→ Data block:
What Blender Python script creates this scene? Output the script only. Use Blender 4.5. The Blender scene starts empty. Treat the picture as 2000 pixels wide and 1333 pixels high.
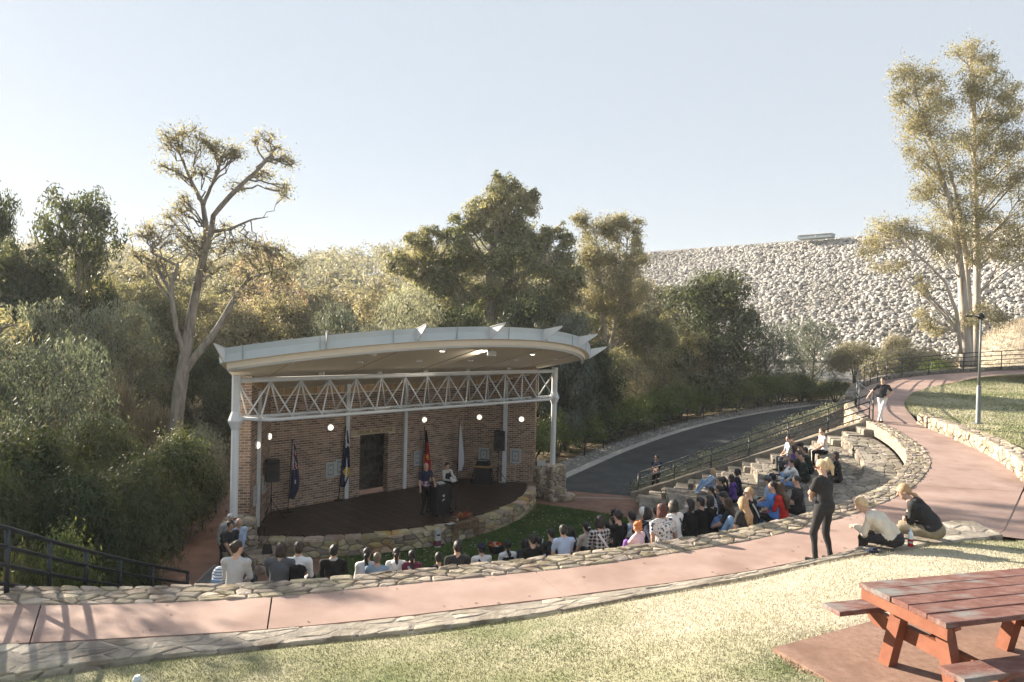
import bpy, math, random
import numpy as np
from mathutils import Vector
rnd = random.Random(11)
NR = np.random.RandomState(7)
SC = bpy.context.scene
COL = SC.collection
PI = math.pi
rad = math.radians

# ---------------------------------------------------------------- camera
FPX = 1333.0
CAMZ = 7.0
ROLL, PITCH = rad(1.4), rad(0.5)
_F = np.array([0, math.cos(PITCH), -math.sin(PITCH)])
_U0 = np.cross(np.array([1.0, 0, 0]), _F)
_R = np.array([1.0, 0, 0]) * math.cos(ROLL) + _U0 * math.sin(ROLL)
_U = _U0 * math.cos(ROLL) - np.array([1.0, 0, 0]) * math.sin(ROLL)
_C = np.array([0, 0, CAMZ])
cam = bpy.data.cameras.new('camera')
cam.sensor_width = 36.0
cam.lens = FPX / 2000 * 36.0
cam.clip_start, cam.clip_end = 0.1, 5000
camo = bpy.data.objects.new('camera', cam)
COL.objects.link(camo)
from mathutils import Matrix
camo.matrix_world = Matrix(((_R[0], _U[0], -_F[0], 0), (_R[1], _U[1], -_F[1], 0), (_R[2], _U[2], -_F[2], CAMZ), (0, 0, 0, 1)))
SC.camera = camo

# ---------------------------------------------------------------- light
SUN_EL, SUN_AZ = rad(20.5), rad(146.5)      # the sun stands low, to the left and beyond the stage
wd = bpy.data.worlds.new('World'); SC.world = wd; wd.use_nodes = True
_n = wd.node_tree.nodes; _l = wd.node_tree.links
_bg = _n['Background']
_sky = _n.new('ShaderNodeTexSky'); _sky.sky_type = 'NISHITA'; _sky.sun_disc = False
_sky.sun_elevation = SUN_EL
_sky.sun_rotation = PI / 2 - SUN_AZ
_sky.air_density, _sky.dust_density, _sky.ozone_density = 1.0, 0.4, 1.5
_mx = _n.new('ShaderNodeMix'); _mx.data_type = 'RGBA'; _mx.inputs[0].default_value = 0.90      # thin even high haze over the clear sky
_mx.inputs[7].default_value = (2.12, 2.33, 2.55, 1); _l.new(_sky.outputs[0], _mx.inputs[6]); _l.new(_mx.outputs[2], _bg.inputs[0]); _bg.inputs[1].default_value = 0.07
sl = bpy.data.lights.new('sun', 'SUN'); sl.energy = 4.4; sl.angle = rad(0.6); sl.color = (1.0, 0.87, 0.70)
slo = bpy.data.objects.new('sun', sl); COL.objects.link(slo)
_sd = Vector((math.cos(SUN_EL) * math.cos(SUN_AZ), math.cos(SUN_EL) * math.sin(SUN_AZ), math.sin(SUN_EL)))
slo.rotation_euler = _sd.to_track_quat('Z', 'Y').to_euler()
SC.view_settings.view_transform = 'Standard'
SC.view_settings.look = 'None'
SC.view_settings.exposure = 2.1
SC.view_settings.gamma = 1.0
SC.view_settings.use_curve_mapping = False
SC.cycles.max_bounces = 5; SC.cycles.diffuse_bounces = 4; SC.cycles.transmission_bounces = 3; SC.cycles.transparent_max_bounces = 6
SC.cycles.caustics_reflective = False; SC.cycles.caustics_refractive = False

# ---------------------------------------------------------------- where things stand: a sight line met with a level or a distance
def ray(u, v): return _F + _R * (u - 1000) / FPX - _U * (v - 666.5) / FPX
def gz(u, v, z):
    d = ray(u, v); return _C + d * ((z - CAMZ) / d[2])
def gd(u, v, y):
    d = ray(u, v); return _C + d * (y / d[1])
def proj(q):
    q = np.asarray(q, float) - _C; d = q @ _F
    return np.array([1000 + FPX * (q @ _R) / d, 666.5 - FPX * (q @ _U) / d, d])
C45 = math.sqrt(0.5)
SO = np.array([-3.07, 25.0])
def S(u, w, z=0.0):                    # bandstand frame: u along its front, w towards the audience
    return np.array([SO[0] + C45 * (u + w), SO[1] + C45 * (u - w), z])
def interp(x, xs, ys): return float(np.interp(x, xs, ys))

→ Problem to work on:
Reproduce the material above exactly, first line through the line that contains "SC.camera = camo", minus the pictures.

→ Answer to this task:
What Blender Python script creates this scene? Output the script only. Use Blender 4.5. The Blender scene starts empty. Treat the picture as 2000 pixels wide and 1333 pixels high.
import bpy, math, random
import numpy as np
from mathutils import Vector
rnd = random.Random(11)
NR = np.random.RandomState(7)
SC = bpy.context.scene
COL = SC.collection
PI = math.pi
rad = math.radians

# ---------------------------------------------------------------- camera
FPX = 1333.0
CAMZ = 7.0
ROLL, PITCH = rad(1.4), rad(0.5)
_F = np.array([0, math.cos(PITCH), -math.sin(PITCH)])
_U0 = np.cross(np.array([1.0, 0, 0]), _F)
_R = np.array([1.0, 0, 0]) * math.cos(ROLL) + _U0 * math.sin(ROLL)
_U = _U0 * math.cos(ROLL) - np.array([1.0, 0, 0]) * math.sin(ROLL)
_C = np.array([0, 0, CAMZ])
cam = bpy.data.cameras.new('camera')
cam.sensor_width = 36.0
cam.lens = FPX / 2000 * 36.0
cam.clip_start, cam.clip_end = 0.1, 5000
camo = bpy.data.objects.new('camera', cam)
COL.objects.link(camo)
from mathutils import Matrix
camo.matrix_world = Matrix(((_R[0], _U[0], -_F[0], 0), (_R[1], _U[1], -_F[1], 0), (_R[2], _U[2], -_F[2], CAMZ), (0, 0, 0, 1)))
SC.camera = camo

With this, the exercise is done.